GIVEN INSTRUCTION:
With the pictures left out, copy the listing below exactly.

MATERIAL:

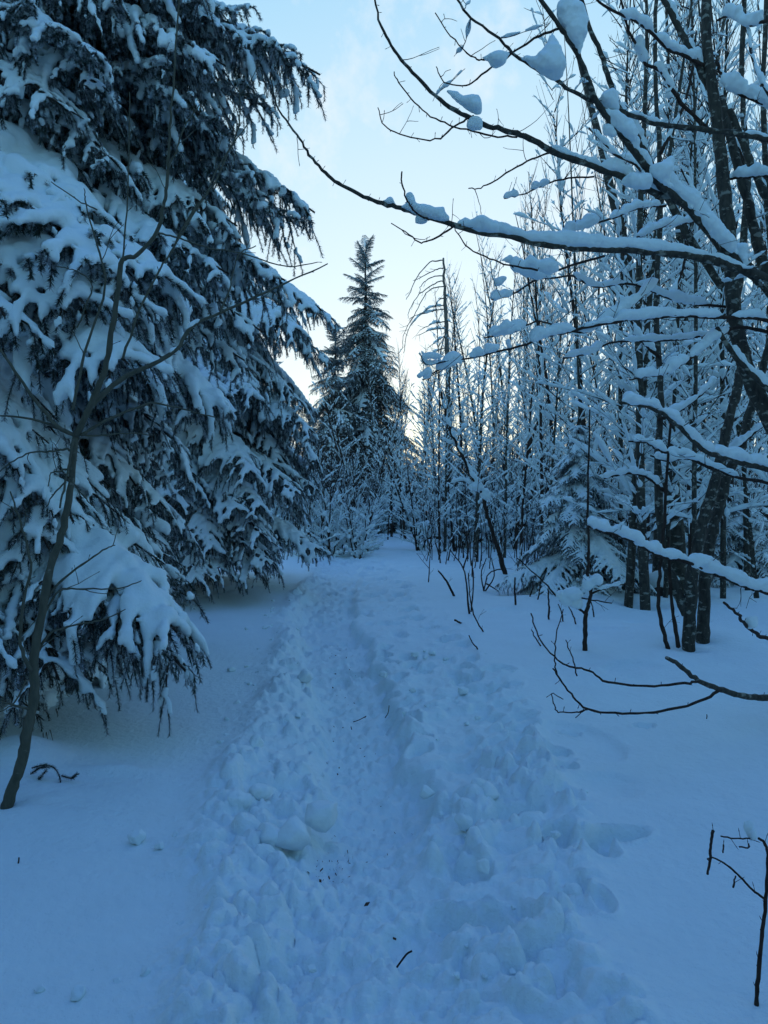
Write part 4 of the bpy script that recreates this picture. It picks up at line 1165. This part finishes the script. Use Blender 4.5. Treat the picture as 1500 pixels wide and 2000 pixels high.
ts([(85, 1190), (105, 1150), (150, 1110), (200, 1075), (225, 1065)], 6, 2, dS, dS + .1)
ts([(66, 1290), (95, 1240), (140, 1222), (195, 1212), (245, 1190)], 6, 2, dS, dS + .1)
ts([(75, 1225), (110, 1160), (150, 1150), (230, 1150), (275, 1135)], 5, 2, dS, dS + .1)
ts([(60, 1310), (40, 1260), (45, 1180), (60, 1100), (40, 1020), (20, 960)], 8, 3, dS - .05, dS - .2)
ts([(55, 1385), (30, 1378), (0, 1370), (-30, 1360)], 5, 4, dS - .05, dS - .2)
ts([(50, 1330), (28, 1372), (0, 1390)], 4, 2, dS - .05, dS - .2)

# --- leaning snow-loaded young tree right of the path
Ln = thing('leaning_tree', 'young tree bowed left under snow, dark foot in the snow right of the path', 'young tree', (0, 0, 0))
g = ground_at(986, 1122); dL = g.y
def tl_(pts, w0, w1, sn_, segs, **k): traced(Ln, pts, w0, w1, dL, dL - .2, M_TWIG, rN, snow=sn_, segs=segs, voxel=.02, kn=.008, tw=.25, pl=.35, tl=(.2, .5), twr=.006, **k)
tl_([(988, 1126), (975, 1080), (962, 1040), (950, 1000), (942, 965), (925, 935), (905, 895), (890, 865), (880, 840), (868, 800), (862, 765)], 9, 4, 13, [(.40, .6, 1.2), (.6, 1, 1.1)], name='trunk', clumps=[(948, 965, 10, 12), (930, 950, 14, 9)])
tl_([(942, 965), (925, 950), (905, 940), (880, 945)], 3, 2, 10, [(0, 1, 1)])
tl_([(895, 872), (880, 866), (862, 858)], 3, 2, 9, [(0, 1, 1)])
tl_([(893, 865), (900, 845), (912, 832)], 3, 2, 9, [(0, 1, 1)])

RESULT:
Write part 4 of the bpy script that recreates this picture. It picks up at line 1165. This part finishes the script. Use Blender 4.5. Treat the picture as 1500 pixels wide and 2000 pixels high.
ts([(85, 1190), (105, 1150), (150, 1110), (200, 1075), (225, 1065)], 6, 2, dS, dS + .1)
ts([(66, 1290), (95, 1240), (140, 1222), (195, 1212), (245, 1190)], 6, 2, dS, dS + .1)
ts([(75, 1225), (110, 1160), (150, 1150), (230, 1150), (275, 1135)], 5, 2, dS, dS + .1)
ts([(60, 1310), (40, 1260), (45, 1180), (60, 1100), (40, 1020), (20, 960)], 8, 3, dS - .05, dS - .2)
ts([(55, 1385), (30, 1378), (0, 1370), (-30, 1360)], 5, 4, dS - .05, dS - .2)
ts([(50, 1330), (28, 1372), (0, 1390)], 4, 2, dS - .05, dS - .2)

# --- leaning snow-loaded young tree right of the path
Ln = thing('leaning_tree', 'young tree bowed left under snow, dark foot in the snow right of the path', 'young tree', (0, 0, 0))
g = ground_at(986, 1122); dL = g.y
def tl_(pts, w0, w1, sn_, segs, **k): traced(Ln, pts, w0, w1, dL, dL - .2, M_TWIG, rN, snow=sn_, segs=segs, voxel=.02, kn=.008, tw=.25, pl=.35, tl=(.2, .5), twr=.006, **k)
tl_([(988, 1126), (975, 1080), (962, 1040), (950, 1000), (942, 965), (925, 935), (905, 895), (890, 865), (880, 840), (868, 800), (862, 765)], 9, 4, 13, [(.40, .6, 1.2), (.6, 1, 1.1)], name='trunk', clumps=[(948, 965, 10, 12), (930, 950, 14, 9)])
tl_([(942, 965), (925, 950), (905, 940), (880, 945)], 3, 2, 10, [(0, 1, 1)])
tl_([(895, 872), (880, 866), (862, 858)], 3, 2, 9, [(0, 1, 1)])
tl_([(893, 865), (900, 845), (912, 832)], 3, 2, 9, [(0, 1, 1)])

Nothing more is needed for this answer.